My national identity has always been ‘the other one’. I moved to Israel
aged six and my childhood was filled with perpetual torture inflicted
on me by my peers, relentlessly pointing out the fact that I did not
belong there: ‘Go back to Russia!’ ‘I’m Ukrainian!’
I would answer, knowing that it made no difference to people who
couldn’t even find it on a map. Coming from a city in East Ukraine and
speaking no Ukrainian, I embraced my ‘Russian’ identity, befriended
young Russian-speaking people my age. It made no difference whether they
had emigrated from Belarus, Moldova, Georgia, Uzbekistan, Kazakhstan. The structure of the Soviet Union was the country of our parents. To those of us born before 1991,
it was our homeland. The results of this method of self-identification
hit me in the face when I encountered youths from current, post-Orange
Revolution Ukraine on a scholarship to an international summer
university in Germany. Not even
speaking the language which has now become an inseparable part of
Ukrainian independence, I no longer belonged in a country I named as my
homeland for 25 years.
Migration is a norm of the 21st century. With the
forced socialisation upon which Israel was built, annulling all
characteristics of previous identity in favour of creating a new loyal
citizen is experiencing a revival. It mostly affects immigrants from
non-European, muslim countries. In 2005 writer Matti Bunzl claimed that Europe’s rising islamophobia was a ‘part of a wide-open debate on the future of the muslim presence in Europe’. Austria’s right-wing freedom party attacked Turkey’s accession to the EU
as a threat to the fabric of Europe’s existence, claiming Turkey lacked
the bases of European culture and values. ‘When the freedom party
abandoned its traditional nationalism in the mid-nineties, it embraced a
new exclusionary project. Instead of the ethnic community it cast
itself as the protector of Europe,’ writes Bunzl.
In 2010 former German bank executive Thilo Sarrazin’s scandalous bestseller Germany does away with itself (Deutschland schafft sich ab)
attacked Turkish immigration in Germany, although it has been followed
up by a contra-book from writers of multicultural backgrounds, Manifesto of the Many. Germany and Britain’s leaders expressed their disbelief in multiculturalism. French president Nicolas Sarkozy was expelling Europeans in the form of Roma immigrants in a country where his arrival instilled the 2007 inauguration of the French ministry of immigration and national identity. Across the EU, Hungary’s elections culminated in a sweeping majority for the radical right wing. In an article published in the New York Review of Books Turkish writer Orhan Pamuk
condemns these tendencies. He accredits them partially to Europe’s lack
of experience in comparison to Americans, ‘when it comes to living with
those whose religion, skin color or cultural identity are different
from their own’.
This gap is being filled in Europe though, with the international erasmus student network (ESN), which has turned student exchange into a widespread norm all over Europe. ESN currently tends to 150,000 students across 34 European countries. Since its second year of existence it has enjoyed an average annual growth rate of 12.3%. Founded four years after the Schengen agreement in 1985, ESN has become the easiest way for young Europeans to spend time abroad. German-Dutch history PhD student Tobias Temming studied in Amsterdam and Granada.

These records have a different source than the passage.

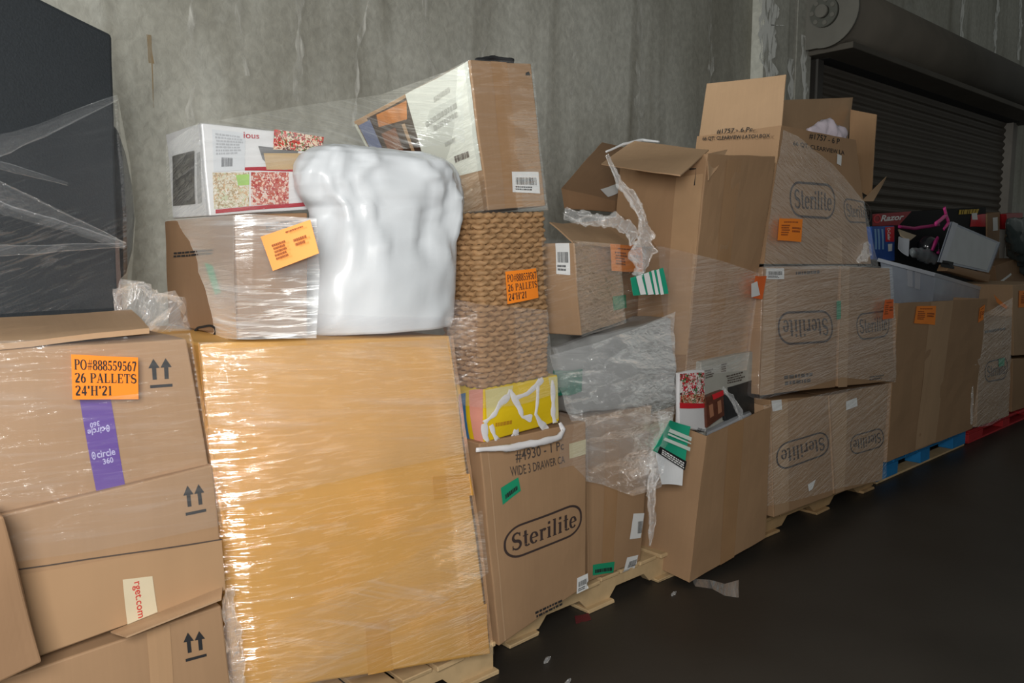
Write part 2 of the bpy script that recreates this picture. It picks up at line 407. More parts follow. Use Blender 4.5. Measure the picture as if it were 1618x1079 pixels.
def orange_po(c, f, quad, off=.012, mat=None):
    l = c.sheet('orange_label', f, quad, mat or ORANGE, off, label='orange paper label with black serif order number')
    sh = merge(fit(serif('PO#888559567'), .04, .66, .97, .90), fit(serif('26 PALLETS'), .04, .37, .97, .60), fit(serif("24'H'21"), .04, .09, .58, .31))
    c.put('lettering', f, quad, sh, INK, off + .0015, l)
def orange_small(c, f, quad, off=.012, seed=1, mat=None):
    l = c.sheet('orange_label', f, quad, mat or ORANGE, off, label='orange paper label with blurred dark print')
    sh = merge(fit(small_print(seed, 5), .1, .24, .46, .72), fit(small_print(seed + 1, 2), .56, .4, .92, .62), fit(small_print(seed + 2, 1), .2, .82, .8, .87))
    c.put('lettering', f, quad, sh, plain('orange_label_print', (.30, .08, .02, 1), .7), off + .0015, l)
def barcode(c, f, quad, off=.003, seed=1, vertical=False):
    l = c.sheet('barcode_label', f, quad, WHITE, off)
    c.put('bars', f, quad, merge(fit(bars(seed), .12, .38, .88, .72), fit(small_print(seed, 2), .1, .12, .7, .3)), INK, off + .0012, l)
    return l
def badge(c, f, quad, off=.002, mat=None): c.put('badge_print', f, quad, BADGE, mat or LOGO_INK, off)
def up_arrows(c, f, quad): c.put('arrow_mark', f, quad, ARROWS, INK, .002)
def line_text(c, f, quad, text, mat=None, off=.002, bold=.007, shear=0, parent=None):
    return c.put('lettering', f, quad, fit(sans(text, bold, shear)), mat or INK_D, off, parent)

def slab(parent, name, pts, th, mat, name_only=False, n=1, wob=0.0, uvscale=1.0):
    """thin panel through world points TL,TR,BR,BL with real thickness, gently warped"""
    TL, TR, BR, BL = pts; nr = (TR - TL).cross(BL - TL).normalized(); n = max(n, 6)
    V, Fs, UV = [], [], []
    wl = (TR - TL).length; hl = (BL - TL).length
    for side in (0, 1):
        for i in range(n + 1):
            for j in range(n + 1):
                a, b = i / n, j / n; P = lerp(lerp(BL, BR, a), lerp(TL, TR, a), b)
                P = P + nr * (wob * sin(pi * a) * .6 + wob * noise.noise(P * 6)) + nr * (th * side)
                V.append(P); UV.append((a * wl, b * hl))
    m = (n + 1) ** 2; id_ = lambda s, i, j: s * m + i * (n + 1) + j
    for i in range(n):
        for j in range(n):
            Fs.append((id_(0, i, j), id_(0, i + 1, j), id_(0, i + 1, j + 1), id_(0, i, j + 1)))
            Fs.append((id_(1, i, j), id_(1, i, j + 1), id_(1, i + 1, j + 1), id_(1, i + 1, j)))
    for i in range(n):
        Fs += [(id_(0, i, 0), id_(1, i, 0), id_(1, i + 1, 0), id_(0, i + 1, 0)), (id_(0, i, n), id_(0, i + 1, n), id_(1, i + 1, n), id_(1, i, n)),
               (id_(0, 0, i), id_(0, 0, i + 1), id_(1, 0, i + 1), id_(1, 0, i)), (id_(0, n, i), id_(1, n, i), id_(1, n, i + 1), id_(0, n, i + 1))]
    if parent is None: return mk(name, V, Fs, mat, None, origin=base_of([TL, TR, BR, BL]), uvs=UV)
    return mk(name, V, Fs, mat, parent, uvs=UV)
def pp(*quads): return [px(*q) for q in quads]

def film(name, label, rows, mat=None, group=None, sub=14, amp=.006, freq=9, parent=None, seed=0):
    """sheet of stretch film through a control grid of (u,v,y) points, finely wrinkled"""
    G = [[p if isinstance(p, Vector) else px(*p) for p in r] for r in rows]; R, Cn = len(G), len(G[0])
    def cr(p0, p1, p2, p3, t): return .5 * (2 * p1 + (p2 - p0) * t + (2 * p0 - 5 * p1 + 4 * p2 - p3) * t * t + (3 * p1 - p0 - 3 * p2 + p3) * t ** 3)
    def along(L, t):
        k = min(int(t), len(L) - 2); f = t - k
        return lerp(L[k], L[k + 1], f)
    nu, nv = (Cn - 1) * sub, (R - 1) * sub
    V, Fs, UV = [], [], []
    cum = [0]
    for k in range(Cn - 1): cum.append(cum[-1] + (G[R // 2][k + 1] - G[R // 2][k]).length)
    for i in range(nu + 1):
        for j in range(nv + 1):
            colpts = [along(G[r], i / sub) for r in range(R)]; P = along(colpts, j / sub)
            d = Vector((-.25, -1, 0)).normalized() * (noise.fractal(Vector((P.x * 3.0, P.y * 3, P.z * freq * 2.2)) + Vector((seed, 0, 0)), 1.0, 2.0, 3) * amp)
            V.append(P + d); k = min(i // sub, Cn - 2)
            UV.append((lerp(cum[k], cum[k + 1], i / sub - k) + seed, P.z))
    for i in range(nu):
        for j in range(nv):
            a = i * (nv + 1) + j; Fs.append((a, a + nv + 1, a + nv + 2, a + 1))
    o = mk(name, V, Fs, mat or FILM, parent, origin=None if parent is not None else base_of(V), uvs=UV, smooth=True)
    if parent is None: tag(o, label, 'plastic film', group)
    return o
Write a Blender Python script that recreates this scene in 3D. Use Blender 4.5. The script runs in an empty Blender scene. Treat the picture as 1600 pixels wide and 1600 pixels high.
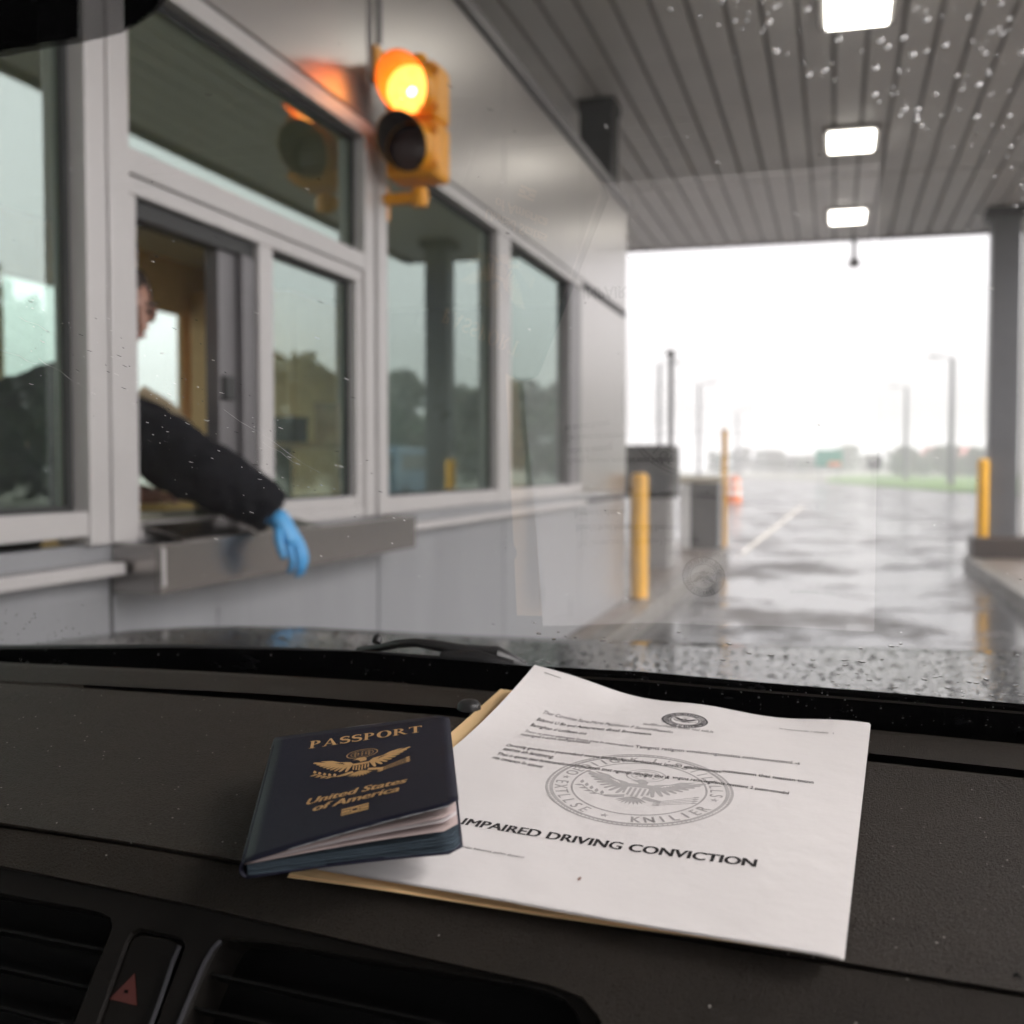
import bpy, bmesh, math, random
from mathutils import Vector, Matrix, noise
from mathutils.geometry import tessellate_polygon

random.seed(7)
S = bpy.context.scene
COL = S.collection
rad = math.radians

# ------------------------------------------------------------------ camera
F = 1790.0                      # focal length in pixels of the 1600 px photograph
PITCH, YAW, EYE = math.atan(70 / F), rad(15.76), 1.30
cam = bpy.data.cameras.new("camera")
cam_o = bpy.data.objects.new("camera", cam)
COL.objects.link(cam_o)
cam_o.location = (0, 0, EYE)
cam_o.rotation_euler = (math.pi / 2 - PITCH, 0, YAW)
cam.sensor_width = 36
cam.lens = 36 * F / 1600
cam.clip_start, cam.clip_end = 0.02, 3000
cam.dof.use_dof = True
cam.dof.focus_distance = 0.60
cam.dof.aperture_fstop = 8.6
S.camera = cam_o

# ------------------------------------------------------------------ world, sun, exposure
SUN_EL, SUN_AZ = rad(46), rad(90)          # azimuth clockwise from +Y (road direction)
world = bpy.data.worlds.new("World")
S.world = world
world.use_nodes = True
wn, wl = world.node_tree.nodes, world.node_tree.links
wn.clear()
sky = wn.new("ShaderNodeTexSky")
sky.sky_type = 'NISHITA'
sky.sun_disc = False
sky.sun_elevation, sky.sun_rotation = SUN_EL, SUN_AZ
sky.air_density, sky.dust_density, sky.ozone_density = 1.0, 4.0, 1.0
hsv = wn.new("ShaderNodeHueSaturation")
hsv.inputs['Saturation'].default_value = 0.10     # closed cloud cover: the sky's light, nearly without its blue
bg = wn.new("ShaderNodeBackground")
bg.inputs['Strength'].default_value = 0.15
wo = wn.new("ShaderNodeOutputWorld")
wl.new(sky.outputs[0], hsv.inputs['Color'])
warm = wn.new("ShaderNodeMixRGB"); warm.blend_type = 'MULTIPLY'; warm.inputs[0].default_value = 1.0
warm.inputs[2].default_value = (1.0, 0.955, 0.965, 1)          # colour of the cloud cover
wl.new(hsv.outputs[0], warm.inputs[1])
wl.new(warm.outputs[0], bg.inputs[0])
wl.new(bg.outputs[0], wo.inputs[0])

sun = bpy.data.lights.new("sun", 'SUN')
sun.energy, sun.angle, sun.color = 0.5, rad(25), (1.0, 0.97, 0.93)
sun_o = bpy.data.objects.new("sun", sun)
COL.objects.link(sun_o)
_d = Vector((math.sin(SUN_AZ) * math.cos(SUN_EL), math.cos(SUN_AZ) * math.cos(SUN_EL), math.sin(SUN_EL)))
sun_o.rotation_euler = _d.to_track_quat('Z', 'Y').to_euler()
sun_o.location = (20, 20, 30)

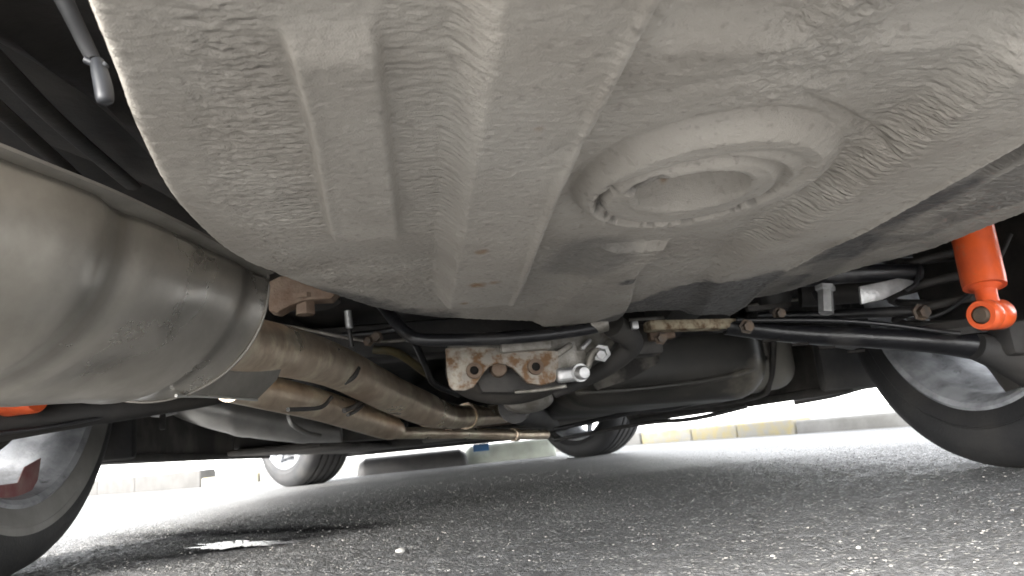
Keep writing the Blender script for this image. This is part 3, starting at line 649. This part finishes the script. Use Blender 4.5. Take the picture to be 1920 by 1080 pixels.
lathe('mount_bolt', [(0, -.022), (.008, -.022), (.0105, -.018), (.0105, -.006), (.0135, -.006), (.0135, .006), (.0, .006)], DP(1086, 699, .0), (-.15, 1, .1), M['zinc'], dc, 24)
box('bolt_boss', DP(1062, 703, .004), (.032, .02, .022), M['zinc'], dc, bev=.006, bseg=3)
# differential belly behind, rusty brown
bm = bmesh.new(); bmesh.ops.create_uvsphere(bm, u_segments=40, v_segments=24, radius=1.0)
bmesh.ops.scale(bm, vec=(.115, .13, .062), verts=bm.verts); bmesh.ops.translate(bm, vec=DP(960, 690, .17), verts=bm.verts); from_bm('differential_belly', bm, M['dusty'], car)
bm = bmesh.new(); bmesh.ops.create_uvsphere(bm, u_segments=32, v_segments=16, radius=1.0)
bmesh.ops.scale(bm, vec=(.045, .08, .022), verts=bm.verts); bmesh.ops.translate(bm, vec=P(990, 752, 1.3), verts=bm.verts); from_bm('drain_boss', bm, M['alu'], car)
tube('propeller_shaft', [P(965, 762, 1.35), P(1010, 780, 1.9), P(1035, 792, 2.8)], .032, M['floor'], car, 24)

# studs and hoses in the dark gap
for a, b, r_, mm in (((652, 583), (655, 615), .006, 'zinc'), ((655, 618), (660, 650), .0035, 'arm'), ((762, 634), (778, 636), .006, 'zinc')):
    tube('stud', [P(*a, 1.15), P(*b, 1.15)], r_, M[mm], car, 12, 4)
tube('hose', [P(640, 630, 1.3), P(700, 625, 1.3), P(760, 615, 1.3)], .006, M['arm'], car)
tube('hose', [P(780, 645, 1.25), P(800, 690, 1.3), P(815, 720, 1.35), P(860, 740, 1.4)], .006, M['arm'], car)
tube('hose', [P(700, 655, 1.35), P(745, 662, 1.35), P(800, 700, 1.4)], .008, mat('yellowed_tag', (.12, .09, .03), .7, col2=(.03, .028, .02), nscale=20), car)
beam('subframe_member', (-.42, 1.42, .33), (.55, 1.42, .33), .10, .07, M['floor'], car, .015)
beam('subframe_member', (-.40, 1.00, .37), (-.30, 1.65, .33), .07, .07, M['floor'], car, .015)
beam('subframe_member', (.36, 1.10, .335), (.44, 1.65, .31), .07, .07, M['floor'], car, .015)
# ---- fuel tank -------------------------------------------------------------
def tank(name, x0, x1, y0, y1, zb, zt, m, r=.06, tilt=0.):
    bm = bmesh.new(); box_bm(bm, ((x0+x1)/2, (y0+y1)/2, (zb+zt)/2), (x1-x0, y1-y0, zt-zb), None, r, 8)
    for v in bm.verts: v.co.z += tilt*(v.co.x-x0)+.004*math.sin(v.co.x*30)*math.sin(v.co.y*22)
    return from_bm(name, bm, m, car, angle=60)
tk = tank('fuel_tank', .20, .66, 1.42, 2.2, .165, .36, M['tank'], .075, -.01); tag(tk, 'black plastic fuel tank with dusty patch')
plate('dusty_patch', [P(1098, 706, 1.405), P(1150, 672, 1.405), P(1240, 650, 1.405), P(1236, 680, 1.405), P(1180, 712, 1.405), P(1120, 732, 1.405)], .004, M['patch'], tk, .001)
tank2 = tank('fuel_tank_saddle', .58, .76, 1.50, 2.1, .172, .34, M['tankgrey'], .055)
for x_ in (.60, .685):
    tube('tank_strap', [(x_, 1.46, .36), (x_, 1.485, .26), (x_-.004, 1.52, .19), (x_-.01, 1.58, .163), (x_-.02, 1.9, .160), (x_-.02, 2.15, .17)], .007, M['slot'], tank2, 10, 8)
tube('tank_seam', [(.22, 1.44, .20), (.35, 1.415, .195), (.5, 1.412, .20), (.60, 1.43, .215), (.655, 1.47, .24)], .006, M['tank'], tk, 10, 8)
tube('fuel_pipe', [P(1040, 805, 2.0), P(1180, 775, 1.85), P(1260, 765, 1.7), P(1330, 745, 1.55), P(1385, 715, 1.46), P(1400, 640, 1.43)], .006, M['arm'], car, 12)
tube('fuel_pipe', [P(1040, 825, 2.4), P(1200, 795, 2.1), P(1300, 785, 1.9), P(1400, 762, 1.8)], .006, M['black'], car, 12)
tube('brake_line', [P(1490, 755, 2.2), P(1560, 742, 2.1), P(1620, 725, 2.0)], .008, M['black'], car, 12)

# ---- right suspension ------------------------------------------------------
# lower arm: two pressed-steel halves, each with its own slots
la = tube('lower_arm', [P(1360, 612, 1.08), P(1480, 625, 1.06), P(1620, 633, 1.02), P(1760, 642, .98), P(1870, 655, .96)], [.018, .020, .021, .023, .030], M['arm'], car, 28, 12, sy=.75); tag(la, 'long black lower suspension arm on the right')
beam('lower_arm_flange', P(1330, 612, 1.09), P(1610, 648, 1.05), .04, .010, M['slot'], la, .002)
tube('lower_arm_edge', [P(1380, 600, 1.05), P(1600, 603, 1.0), P(1800, 626, .95)], .004, M['arm'], la, 10)
for px in (1445, 1500, 1550, 1605):
    box('flange_slot', P(px, 612+(px-1300)*.127+8, 1.03), (.028, .004, .004), M['darkhole'], la, bev=.0005)
tube('toe_link', [P(1420, 592, 1.12), P(1560, 590, 1.08), P(1700, 584, 1.0), P(1740, 590, .98)], [.006, .008, .008, .006], M['arm'], car, 18, 8)
tube('camber_arm', [P(1480, 525, 1.02), P(1600, 514, 1.0), P(1725, 510, .98)], [.013, .014, .013], M['arm'], car, 20, 8)
tube('camber_arm', [P(1500, 555, 1.12), P(1640, 545, 1.08), P(1720, 530, 1.02)], [.02, .018, .015], M['floor'], car, 20, 8)
pl_ = plate('link_bracket', [P(1612, 537, .98), P(1690, 520, .98), P(1718, 528, .98), P(1690, 545, .98), P(1655, 562, .98), P(1616, 570, .98)], .006, M['zinc'], car); tag(pl_, 'small bright zinc bracket among the black arms')
tube('link_wire', [P(1700, 545, .975), P(1718, 530, .97), P(1724, 500, .97)], .0035, M['arm'], car, 8)
lathe('link_bolt', [(0, -.022), (.011, -.022), (.011, .014), (.015, .016), (.015, .022), (0, .022)], P(1548, 562, 1.0), (.25, .15, 1), M['zinc'], car, 6, angle=20)
plate('link_lug', [P(1528, 545, 1.02), P(1560, 540, 1.02), P(1568, 580, 1.02), P(1545, 582, 1.02)], .012, M['arm'], car)
tube('bump_stop', [P(1450, 520, 1.12), P(1452, 560, 1.12), P(1450, 598, 1.12)], [.032, .028, .014], M['rubber'], car, 24)
beam('link_bar', P(1400, 580, 1.1), P(1480, 572, 1.1), .012, .008, M['slot'], car, .001)
tube('brake_hose', [P(1700, 600, .99), P(1760, 590, .97), P(1820, 550, .93), P(1870, 490, .90), P(1895, 440, .90)], .0032, M['rubber'], car, 10)
# coil spring and its seat
c0_ = P(1745, 520, 1.02); co = []
for i in range(7*24+1):
    a = 2*math.pi*i/24; co.append(c0_+Vector((.062*math.cos(a), .062*math.sin(a), -.075+.036*i/24)))
tube('coil_spring', co, .0065, M['floor'], car, 10, raw=True)
lathe('spring_seat', [(0, -.01), (.075, -.01), (.078, 0), (.07, .012), (0, .012)], c0_+Vector((0, 0, -.092)), (0, 0, 1), M['floor'], car, 40)
def crust(name, a, b, n, r, m, parent):
    bm = bmesh.new(); a, b = Vector(a), Vector(b)
    for i in range(n):
        g = bmesh.ops.create_icosphere(bm, subdivisions=2, radius=1); p = a.lerp(b, i/(n-1)); s = r*random.uniform(.6, 1.2)
        for v in g['verts']: v.co = Vector((v.co.x*s*1.5, v.co.y*s, v.co.z*s*.8))*random.uniform(.9, 1.12)+p
    return from_bm(name, bm, m, parent)
rc = beam('rusty_flange', P(1212, 612, 1.06), P(1390, 608, 1.08), .03, .016, M['scale'], car, .004)
crust('rust_flakes', P(1225, 606, 1.055), P(1375, 608, 1.07), 14, .0065, M['scale'], rc)
beam('rusty_flange', P(1215, 628, 1.09), P(1262, 622, 1.09), .02, .022, M['rustdark'], car, .003)
tube('subframe_tube', [P(1150, 610, 1.0), P(1185, 640, 1.03), P(1160, 672, 1.06), P(1110, 705, 1.10), P(1040, 735, 1.14)], [.018, .017, .015, .012, .010], M['floor'], car, 20)
box('subframe_clip', P(1190, 610, .99), (.010, .01, .012), M['zinc'], car, bev=.002)
box('subframe_member', P(1200, 640, 1.12), (.06, .05, .05), M['slot'], car, bev=.006)

def shock(lo, top, fore, mirror=1):
    lo, top = Vector(lo), Vector(top); d = (top-lo).normalized()
    s = tube('shock_absorber', [lo+d*.040, lo+d*.0402, lo+d*.05, lo+d*.30], [.0225, .026, .0268, .0268], M['orange'], car, 48, 1, raw=True); tag(s, 'bright orange shock absorber tube')
    lathe('shock_neck', [(.0, .012), (.014, .012), (.013, .024), (.0135, .034), (.0215, .041)], lo, d, M['orange'], s, 36)
    ax = Vector(fore).normalized()
    lathe('lower_eye', [(.012, -.024), (.0185, -.024), (.0205, -.020), (.0205, -.006), (.0195, -.003), (.0205, 0), (.0205, .022), (.018, .026), (.0, .026)], lo, ax, M['orange'], s, 40)
    lathe('eye_bolt', [(0, -.027), (.0085, -.027), (.011, -.024), (.0122, -.016), (.0122, -.005)], lo, ax, M['boltgrey'], s, 28)
    return s
shock(P(1858, 590, .85), P(1822, 430, .87), (1, .38, .02))
shock(P(38, 748, .98), P(-120, 560, 1.0), (1, -.35, 0))
box('shock_bracket', P(1900, 635, .93), (.05, .05, .05), M['floor'], car, bev=.01)
# knuckle at the right wheel
def knuckle(c, sx):
    bm = bmesh.new(); bmesh.ops.create_uvsphere(bm, u_segments=32, v_segments=20, radius=1)
    for v in bm.verts: v.co = Vector((v.co.x*.07, v.co.y*.10*(1+.2*math.sin(v.co.z*4)), v.co.z*.075*(1+.15*math.sin(v.co.y*5))))+Vector(c)
    return from_bm('wheel_carrier', bm, M['floor'], car)
knuckle(P(1950, 655, .99), 1)
tube('knuckle_arm', [P(1830, 650, .95), P(1890, 668, .95), P(1960, 700, .96)], [.02, .028, .035], M['floor'], car, 24)
knuckle((-.66, 1.08, .30), -1)

# ---- left suspension arm -------------------------------------------------
al_ = tube('lower_arm', [P(-60, 800, .99), P(40, 788, 1.02), P(150, 776, 1.05), P(280, 762, 1.1), P(420, 742, 1.2), P(560, 700, 1.35)], [.030, .026, .021, .016, .012, .010], M['floor'], car, 28, 10, sy=.9); tag(al_, 'dark lower suspension arm on the left')
tube('lower_arm_edge', [P(0, 812, .985), P(120, 796, 1.02), P(250, 770, 1.08), P(400, 746, 1.17)], .003, M['arm'], al_, 8)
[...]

‘I could have chosen to finish my studies at 25 and then work,’
explains Tobias. ‘I don’t know what better investment you could do with
your life than learning another language and living for a year in a
foreign country.’ With nationalists turning to the ‘protection of
Europe’ rather than the ‘protection of the homeland’, it is fair to say
that the erasmus generation is the face of future Europe. ‘Precisely
because the world is their oyster, they feel a stronger sense of
attachment to Europe than they might have had had they not left Europe,’
explains Till van Rahden, Canada
research chair in German and European studies at the university of
Montreal. ‘Bracketing all the internal European differences, one doesn’t
quite realise what’s specific and unique about Europe across national
boundaries and as a political project, until one has lived outside of
Europe.’ As for Tobias, the investment grew – the second erasmus turned
into an internship at the German embassy in Lima, where he met his
Peruvian wife. As he puts it, the mentality differences between them are
not strictly ‘German’ and ‘Peruvian’ - rather ‘European’ and ‘Latin’.